Within the complex of identity and community, it is very easy as a minority to find issues to relate to and identify with. As a black man, I would celebrate the successes of other black people just because they are like me, and there is no link between us apart from that. It is a subconscious response schooled into our sense of identity and being that we should be ambassadorial and representative, we carry a mantle for the identity that we have.
Of subliminal identification
Breaking it down, you begin to find affinities with race, with nationality, with tribe, with clan and any element of diversity that differentiates you from the majority in the quest to retain some form of identity even when you find that you need to integrate with other cultures, communities and societies to be of relevance.
Therein lies the conundrum, we live in societies predicated on individuality and separateness, responsibility is rarely imputed on broader communities of the majority, but once the majority finds a collective by which you can be identified, it is easier for the majority to address the collective and individual and vice versa.
Stereotypes are the Shibboleths that we inadvertently lend ourselves to, that in celebrating the good amongst us, they are seen is individual but the criminals amongst us give licence to label all of us the same.

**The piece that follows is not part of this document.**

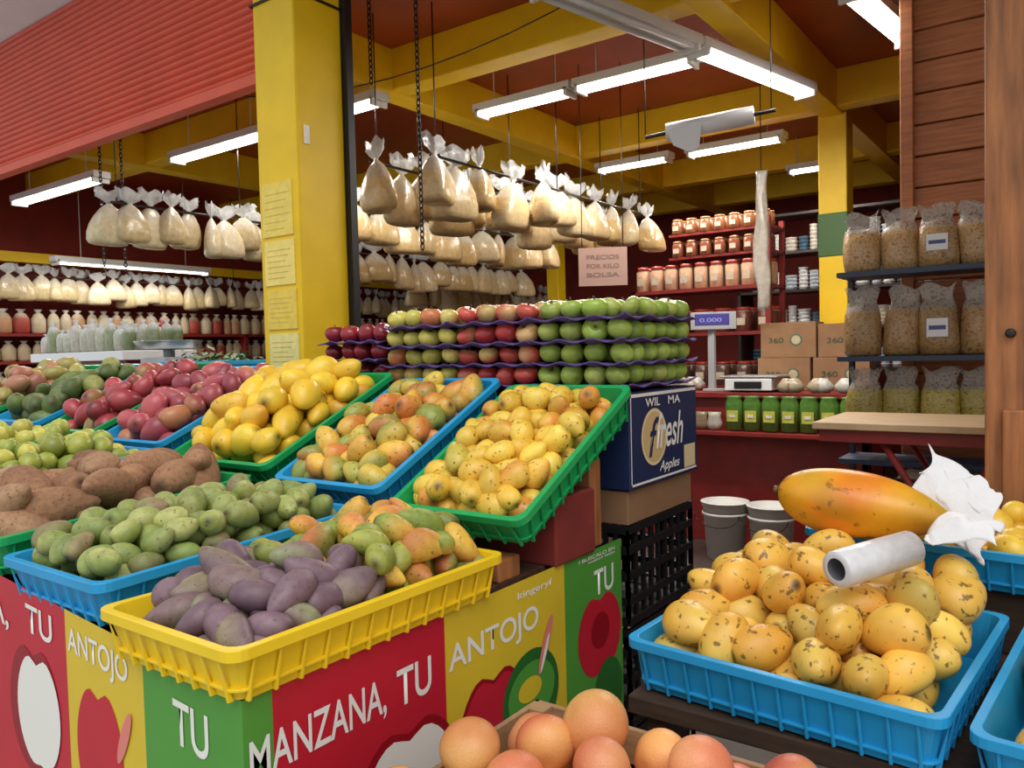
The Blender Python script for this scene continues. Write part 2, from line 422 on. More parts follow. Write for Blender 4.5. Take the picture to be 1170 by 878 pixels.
# front row
cr = crate('yellow', -1.47, -1.05, .70, 1.41, 1.0, 1.0)
def palY(p_):
    if p_[1] + rng.normal(0, .03) < -.05 + .35 * p_[0]:
        return pick([(4, C(132, 102, 112), C(114, 86, 98), 0), (2, C(148, 130, 102), C(124, 100, 104), 0), (1, C(142, 142, 104), C(134, 106, 104), 0)])(p_)
    return pick([(4, C(134, 152, 56), C(164, 166, 64), 0), (3, C(230, 182, 54), C(208, 132, 54), 0), (2, C(142, 156, 58), C(224, 172, 58), 0), (1, C(136, 144, 60), C(190, 110, 58), 0)])(p_)
pile('mango_pile', cr, 'mango', .052, .029, .095, palY, FMg, 20, 13, skew=.07)
cr = crate('blue', -1.93, -1.50, .72, 1.41, 1.03, 1.06)
pile('green_plum_pile', cr, 'roundmango', .039, .028, .085, pick([(3, C(160, 168, 88), C(132, 150, 68), 0), (2, C(178, 180, 100), C(144, 156, 72), 0), (1, C(138, 142, 78), C(150, 128, 88), 0)]), FMg, 18, 12)
cr = crate('green', -2.42, -1.96, .72, 1.41, 1.06, 1.11)
pile('mamey_pile', cr, 'mamey', .098, .052, .10, pick([(1, C(168, 122, 86), C(146, 102, 70), 0), (1, C(156, 110, 78), C(178, 136, 100), 0)]), FMb, 22, 14, pitch=.3)
cr = crate('blue', -2.89, -2.45, .72, 1.41, 1.1, 1.16)
pile('lime_pile', cr, 'lime', .035, .031, .08, pick([(1, C(174, 178, 62), C(134, 152, 50), 0), (1, C(200, 190, 72), C(154, 162, 56), 0)]), FMs, 12, 9)
cr = crate('green', -3.36, -2.92, .72, 1.41, 1.14, 1.2)
pile('guava_pile', cr, 'round', .033, .031, .06, pick([(1, C(210, 200, 84), C(170, 175, 64), 0)]), FMs, 12, 9)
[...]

Of individual responsibility
Khalid Masood, Adrian Elms and Adrian Russell Ajao were one and the same person, in various stages of his life that was completely and essentially British. That he had a Nigeria stepfather did not make him Nigerian by any stretch of the imagination, he was not radicalised by a Nigerian construct, he charted his own path and must be held responsible for his own crimes.
Khalid Masood was a home-grown British-born terrorist, radicalised by anything from disaffection to persuasion within a frame of reference that is entirely British. His stint as an English teacher in Saudi Arabia was a projection of his Britishness, maybe not of British values, but that is debatable.
The association of his terrorist criminality with Philip Ajao is at best tenuous and even though there is some affinity with Philip as possibly of Nigerian heritage, he has spent a good deal of his lifetime in the United Kingdom, so it begs the question why we allow the mischief of depicting Khalid Masood as having anything to do with Nigeria.
On the crisis of identity
It is very likely that Khalid Masood’s conversion to Islam was related to a crisis of identity in a society that can be institutionally racist. Some disaffection about who and what he represents in the British society might have given impetus to his decision to murder people in broad daylight, that it was done in the name of religion is completely beside the point, a criminal is a criminal and a terrorist is just that, a terrorist.
However, within the forming of our core identity which is heightened in a different cultural setting and host society, as we celebrate successes we find ourselves conflicted and afflicted by the failings of some amongst us, we coalesce in trying to understand what has gone wrong in our communities rather than with the individual, because in our home cultures, we are brought up within a village construct of family, extended relations and society at large. To be individual is to go rogue.
We are not Khalid Masood
Yet, we need that essential individuality linked with purpose to thrive in societies outside our native ones, in that, we must conserve identity more to the individual and resist the temptation to identify easily with groups such that when the majority is looking for someone to blame, we get lumped together, blameless as we are.
Our identity is significant and must be constantly refreshed with wholesome community activity, but we must cultivate how we identify before we are consumed in a guilt complex brought on by no other association that the remotest tenuous links.
No, we are not Khalid Masood, he alone must answer for his crimes, not the black community, not the Muslim community, not Nigerians, not the Yoruba, not his stepfather, not his mother, not his half-brothers, not his wife, nor his children, except where they as named individuals have been co-conspirators or accomplices to his crimes.